Work to do: Return only the lines running from the line with "Write a Blender" down to the line with "S.camera = cam", both included, exactly as they appear.

Data extract:
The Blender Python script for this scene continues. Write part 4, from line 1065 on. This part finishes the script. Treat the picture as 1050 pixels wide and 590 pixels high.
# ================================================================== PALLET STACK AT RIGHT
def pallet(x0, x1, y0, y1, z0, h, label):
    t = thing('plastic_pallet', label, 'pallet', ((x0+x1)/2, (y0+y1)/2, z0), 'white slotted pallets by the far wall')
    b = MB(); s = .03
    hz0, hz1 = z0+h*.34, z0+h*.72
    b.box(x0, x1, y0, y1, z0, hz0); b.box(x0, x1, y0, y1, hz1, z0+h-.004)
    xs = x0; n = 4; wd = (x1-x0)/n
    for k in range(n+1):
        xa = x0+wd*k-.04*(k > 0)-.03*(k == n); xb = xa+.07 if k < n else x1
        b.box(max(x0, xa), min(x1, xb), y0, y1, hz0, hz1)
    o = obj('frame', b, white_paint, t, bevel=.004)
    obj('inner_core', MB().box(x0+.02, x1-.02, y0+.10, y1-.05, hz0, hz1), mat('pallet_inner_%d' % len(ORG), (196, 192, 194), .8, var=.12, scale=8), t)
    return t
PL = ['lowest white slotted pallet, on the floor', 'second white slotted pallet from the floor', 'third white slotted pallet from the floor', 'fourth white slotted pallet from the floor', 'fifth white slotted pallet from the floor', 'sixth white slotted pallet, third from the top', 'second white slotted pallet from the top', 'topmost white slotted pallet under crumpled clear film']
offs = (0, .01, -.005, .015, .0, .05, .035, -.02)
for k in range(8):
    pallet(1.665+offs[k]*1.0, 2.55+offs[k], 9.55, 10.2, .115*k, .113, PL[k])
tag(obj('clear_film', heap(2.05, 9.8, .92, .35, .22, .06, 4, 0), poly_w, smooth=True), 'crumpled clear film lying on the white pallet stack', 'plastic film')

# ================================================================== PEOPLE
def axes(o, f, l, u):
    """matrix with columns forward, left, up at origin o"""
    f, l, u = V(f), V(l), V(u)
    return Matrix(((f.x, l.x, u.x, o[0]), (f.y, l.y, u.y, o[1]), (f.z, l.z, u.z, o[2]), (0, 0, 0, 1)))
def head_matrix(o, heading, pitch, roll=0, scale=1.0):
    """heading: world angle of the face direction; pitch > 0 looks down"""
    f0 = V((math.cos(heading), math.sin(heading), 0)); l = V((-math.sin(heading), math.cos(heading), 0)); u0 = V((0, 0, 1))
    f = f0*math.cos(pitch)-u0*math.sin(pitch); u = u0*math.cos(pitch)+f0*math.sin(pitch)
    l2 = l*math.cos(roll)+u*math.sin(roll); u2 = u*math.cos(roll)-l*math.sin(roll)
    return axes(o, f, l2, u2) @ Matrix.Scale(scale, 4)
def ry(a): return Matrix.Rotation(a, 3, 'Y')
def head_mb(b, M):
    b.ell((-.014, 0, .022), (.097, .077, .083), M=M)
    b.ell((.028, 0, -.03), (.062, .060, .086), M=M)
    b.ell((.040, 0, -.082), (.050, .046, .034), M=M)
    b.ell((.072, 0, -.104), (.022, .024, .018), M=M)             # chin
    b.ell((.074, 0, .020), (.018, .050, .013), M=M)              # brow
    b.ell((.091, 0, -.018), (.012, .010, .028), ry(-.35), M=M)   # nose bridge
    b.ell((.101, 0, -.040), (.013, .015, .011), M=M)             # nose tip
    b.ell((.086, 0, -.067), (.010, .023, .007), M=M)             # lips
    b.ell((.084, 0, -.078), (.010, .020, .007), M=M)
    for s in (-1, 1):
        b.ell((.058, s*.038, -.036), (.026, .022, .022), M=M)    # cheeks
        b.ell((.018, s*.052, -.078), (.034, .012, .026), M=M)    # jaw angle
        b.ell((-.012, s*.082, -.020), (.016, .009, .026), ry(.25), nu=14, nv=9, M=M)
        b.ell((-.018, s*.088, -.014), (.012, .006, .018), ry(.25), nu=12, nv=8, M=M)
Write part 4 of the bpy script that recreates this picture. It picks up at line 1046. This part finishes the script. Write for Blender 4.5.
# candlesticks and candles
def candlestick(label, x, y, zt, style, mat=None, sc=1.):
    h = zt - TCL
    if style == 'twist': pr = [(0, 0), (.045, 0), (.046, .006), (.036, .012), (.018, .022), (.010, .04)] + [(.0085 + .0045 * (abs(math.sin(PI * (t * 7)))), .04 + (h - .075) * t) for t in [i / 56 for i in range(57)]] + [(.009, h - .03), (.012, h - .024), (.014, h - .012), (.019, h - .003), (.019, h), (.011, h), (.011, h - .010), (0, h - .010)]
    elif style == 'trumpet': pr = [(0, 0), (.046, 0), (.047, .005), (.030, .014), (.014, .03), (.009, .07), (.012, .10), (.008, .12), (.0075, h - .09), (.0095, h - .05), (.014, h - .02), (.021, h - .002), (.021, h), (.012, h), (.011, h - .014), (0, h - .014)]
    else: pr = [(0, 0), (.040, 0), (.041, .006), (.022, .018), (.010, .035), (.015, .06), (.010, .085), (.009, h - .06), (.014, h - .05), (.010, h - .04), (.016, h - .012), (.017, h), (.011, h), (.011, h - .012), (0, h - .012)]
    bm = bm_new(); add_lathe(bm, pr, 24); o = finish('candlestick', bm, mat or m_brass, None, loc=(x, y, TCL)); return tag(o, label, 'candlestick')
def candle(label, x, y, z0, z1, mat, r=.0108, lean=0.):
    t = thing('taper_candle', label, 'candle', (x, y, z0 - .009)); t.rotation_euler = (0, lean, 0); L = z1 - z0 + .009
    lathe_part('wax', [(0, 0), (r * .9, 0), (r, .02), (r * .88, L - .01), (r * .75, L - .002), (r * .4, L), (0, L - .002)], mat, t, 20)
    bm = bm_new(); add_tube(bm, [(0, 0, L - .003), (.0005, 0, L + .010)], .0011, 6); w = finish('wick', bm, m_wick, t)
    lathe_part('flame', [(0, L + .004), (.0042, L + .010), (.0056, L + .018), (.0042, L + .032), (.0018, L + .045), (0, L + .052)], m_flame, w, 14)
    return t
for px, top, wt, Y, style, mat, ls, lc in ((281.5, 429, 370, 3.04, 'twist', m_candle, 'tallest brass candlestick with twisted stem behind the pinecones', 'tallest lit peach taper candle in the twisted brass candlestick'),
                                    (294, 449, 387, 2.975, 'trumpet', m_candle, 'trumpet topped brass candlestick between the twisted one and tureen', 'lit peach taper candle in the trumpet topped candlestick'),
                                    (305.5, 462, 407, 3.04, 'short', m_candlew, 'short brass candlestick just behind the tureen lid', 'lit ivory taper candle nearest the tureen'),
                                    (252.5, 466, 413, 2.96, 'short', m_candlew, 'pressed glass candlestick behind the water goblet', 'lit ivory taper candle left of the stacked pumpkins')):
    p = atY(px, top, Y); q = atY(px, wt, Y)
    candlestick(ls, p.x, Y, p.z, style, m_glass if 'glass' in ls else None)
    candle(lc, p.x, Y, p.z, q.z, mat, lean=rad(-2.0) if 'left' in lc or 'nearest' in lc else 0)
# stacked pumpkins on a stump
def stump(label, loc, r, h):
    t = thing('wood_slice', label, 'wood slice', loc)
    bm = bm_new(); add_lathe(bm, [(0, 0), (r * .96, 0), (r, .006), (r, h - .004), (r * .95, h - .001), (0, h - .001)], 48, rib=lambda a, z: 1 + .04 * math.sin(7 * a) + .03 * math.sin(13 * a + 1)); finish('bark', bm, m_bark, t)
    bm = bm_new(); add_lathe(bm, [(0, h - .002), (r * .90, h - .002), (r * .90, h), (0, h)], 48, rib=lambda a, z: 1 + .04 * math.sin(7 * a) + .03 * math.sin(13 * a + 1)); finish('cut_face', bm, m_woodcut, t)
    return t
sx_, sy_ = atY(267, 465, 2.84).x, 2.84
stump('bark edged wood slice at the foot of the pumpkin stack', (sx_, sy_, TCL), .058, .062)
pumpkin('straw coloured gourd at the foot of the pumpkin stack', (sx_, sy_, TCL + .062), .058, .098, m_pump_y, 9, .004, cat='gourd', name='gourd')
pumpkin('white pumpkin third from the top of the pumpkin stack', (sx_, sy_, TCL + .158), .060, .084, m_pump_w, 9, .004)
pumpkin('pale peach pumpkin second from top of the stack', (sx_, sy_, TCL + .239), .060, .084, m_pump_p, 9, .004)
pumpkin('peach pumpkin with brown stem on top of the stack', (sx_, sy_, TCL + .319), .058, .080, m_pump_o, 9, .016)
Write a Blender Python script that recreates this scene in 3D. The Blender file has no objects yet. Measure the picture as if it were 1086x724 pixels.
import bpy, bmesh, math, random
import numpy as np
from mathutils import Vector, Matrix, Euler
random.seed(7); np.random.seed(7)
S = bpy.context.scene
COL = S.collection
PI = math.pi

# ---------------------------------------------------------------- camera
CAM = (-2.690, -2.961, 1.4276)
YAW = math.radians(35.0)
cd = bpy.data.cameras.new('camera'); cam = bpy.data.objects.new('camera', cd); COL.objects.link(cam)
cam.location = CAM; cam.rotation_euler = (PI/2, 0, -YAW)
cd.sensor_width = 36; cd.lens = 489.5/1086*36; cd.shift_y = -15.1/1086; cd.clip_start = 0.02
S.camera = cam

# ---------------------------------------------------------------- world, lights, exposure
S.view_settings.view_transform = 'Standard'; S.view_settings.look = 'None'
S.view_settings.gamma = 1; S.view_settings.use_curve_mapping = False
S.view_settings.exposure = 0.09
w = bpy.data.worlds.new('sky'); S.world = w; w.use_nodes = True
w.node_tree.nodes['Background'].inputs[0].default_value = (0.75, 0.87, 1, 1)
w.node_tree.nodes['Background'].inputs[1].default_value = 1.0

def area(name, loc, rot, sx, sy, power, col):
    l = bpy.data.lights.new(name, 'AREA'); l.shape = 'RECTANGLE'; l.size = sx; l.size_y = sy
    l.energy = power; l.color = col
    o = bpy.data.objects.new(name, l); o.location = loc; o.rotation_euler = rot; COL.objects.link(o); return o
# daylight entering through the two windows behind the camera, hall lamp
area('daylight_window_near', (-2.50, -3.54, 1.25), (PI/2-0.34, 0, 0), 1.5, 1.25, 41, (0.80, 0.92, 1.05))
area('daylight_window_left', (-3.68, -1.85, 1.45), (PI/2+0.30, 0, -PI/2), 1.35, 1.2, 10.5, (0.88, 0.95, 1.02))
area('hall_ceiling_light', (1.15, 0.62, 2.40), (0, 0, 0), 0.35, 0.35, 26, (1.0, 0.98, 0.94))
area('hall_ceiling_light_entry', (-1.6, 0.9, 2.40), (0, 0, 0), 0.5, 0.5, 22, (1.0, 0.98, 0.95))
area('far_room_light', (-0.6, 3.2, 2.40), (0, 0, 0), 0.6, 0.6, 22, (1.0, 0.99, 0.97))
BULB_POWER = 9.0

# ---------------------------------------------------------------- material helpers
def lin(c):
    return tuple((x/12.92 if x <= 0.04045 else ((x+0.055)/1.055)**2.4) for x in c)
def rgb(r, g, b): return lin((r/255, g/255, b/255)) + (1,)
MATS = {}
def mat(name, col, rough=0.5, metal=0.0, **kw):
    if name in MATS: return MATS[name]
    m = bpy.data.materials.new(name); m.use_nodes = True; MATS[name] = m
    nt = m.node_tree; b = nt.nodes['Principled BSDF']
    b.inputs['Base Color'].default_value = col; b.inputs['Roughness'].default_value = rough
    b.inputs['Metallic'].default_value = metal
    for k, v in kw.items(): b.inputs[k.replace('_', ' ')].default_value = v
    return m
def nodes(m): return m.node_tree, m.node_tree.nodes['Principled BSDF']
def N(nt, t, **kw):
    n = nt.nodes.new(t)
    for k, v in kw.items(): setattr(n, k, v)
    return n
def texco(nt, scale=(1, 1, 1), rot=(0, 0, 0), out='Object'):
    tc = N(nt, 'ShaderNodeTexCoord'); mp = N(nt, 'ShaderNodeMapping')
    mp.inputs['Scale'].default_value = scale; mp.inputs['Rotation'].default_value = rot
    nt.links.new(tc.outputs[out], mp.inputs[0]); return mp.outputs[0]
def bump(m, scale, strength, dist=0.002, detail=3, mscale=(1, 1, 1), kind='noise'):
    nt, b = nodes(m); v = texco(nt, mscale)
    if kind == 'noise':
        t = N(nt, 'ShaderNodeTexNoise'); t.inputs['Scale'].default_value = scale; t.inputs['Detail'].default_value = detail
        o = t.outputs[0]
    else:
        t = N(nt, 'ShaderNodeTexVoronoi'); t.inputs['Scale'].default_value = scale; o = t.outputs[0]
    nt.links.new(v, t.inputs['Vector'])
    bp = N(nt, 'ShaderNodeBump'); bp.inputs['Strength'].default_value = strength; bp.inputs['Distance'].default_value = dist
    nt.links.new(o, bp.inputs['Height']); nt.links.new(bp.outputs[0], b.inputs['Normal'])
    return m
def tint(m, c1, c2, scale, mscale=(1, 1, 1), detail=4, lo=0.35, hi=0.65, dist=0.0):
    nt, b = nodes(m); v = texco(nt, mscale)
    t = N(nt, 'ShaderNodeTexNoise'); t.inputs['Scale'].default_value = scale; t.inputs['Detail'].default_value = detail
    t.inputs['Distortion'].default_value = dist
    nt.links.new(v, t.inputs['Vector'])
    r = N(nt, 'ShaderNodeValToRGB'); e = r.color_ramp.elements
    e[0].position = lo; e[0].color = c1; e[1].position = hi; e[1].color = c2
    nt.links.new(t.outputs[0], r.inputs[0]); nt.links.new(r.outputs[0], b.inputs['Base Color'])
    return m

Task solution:
Write a Blender Python script that recreates this scene in 3D. The Blender file has no objects yet. Measure the picture as if it were 1086x724 pixels.
import bpy, bmesh, math, random
import numpy as np
from mathutils import Vector, Matrix, Euler
random.seed(7); np.random.seed(7)
S = bpy.context.scene
COL = S.collection
PI = math.pi

# ---------------------------------------------------------------- camera
CAM = (-2.690, -2.961, 1.4276)
YAW = math.radians(35.0)
cd = bpy.data.cameras.new('camera'); cam = bpy.data.objects.new('camera', cd); COL.objects.link(cam)
cam.location = CAM; cam.rotation_euler = (PI/2, 0, -YAW)
cd.sensor_width = 36; cd.lens = 489.5/1086*36; cd.shift_y = -15.1/1086; cd.clip_start = 0.02
S.camera = cam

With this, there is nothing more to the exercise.